Secondly a SOAP message is able to contain customized SOAP headers. These are key-value pairs where the key is a qualified name (QName) and the value a normal String value.

<header>
    <element name="{http://www.consol.de/sayHello}ns0:Operation" value="sayHello"/>
    <element name="{http://www.consol.de/sayHello}ns0:Request" value="HelloRequest"/>
</header>

Last not least a SOAP header can contain whole XML fragment values.
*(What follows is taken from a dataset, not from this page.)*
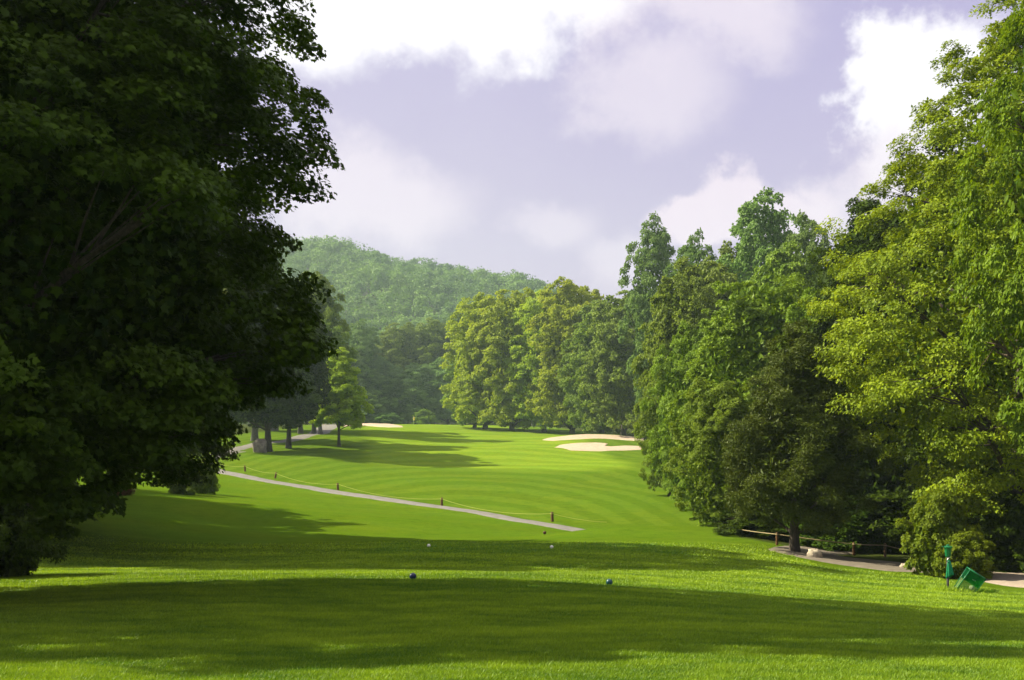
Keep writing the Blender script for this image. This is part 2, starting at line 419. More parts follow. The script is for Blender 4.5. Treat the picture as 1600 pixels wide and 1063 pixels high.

The next example shows how to set these XML framgents as SOAP header:

<header>
    <data> 
      <![CDATA[
          <ns0:User 
              xmlns:ns0="http://www.consol.de/schemas/sayHello">
              <ns0:UserId>123456789</ns0:UserId>
              <ns0:Handshake>S123456789</ns0:Handshake>
          </ns0:User>
      ]]>          
    </data>
</header>

You can also use external file resources to set this SOAP header XML fragment as shown in this last example code:

<header>
    <resource file="classpath:request-soap-header.xml"/>
</header>

This completes the SOAP header possibilities for sending SOAP messages with Citrus. Of course you can also use these variants in SOAP message header validation. You define expected SOAP headers, SOAP action and XML fragments and Citrus will match incoming request to that. Just use citrus_soap_action header key in your receiving message action and you validate this SOAP header accordingly.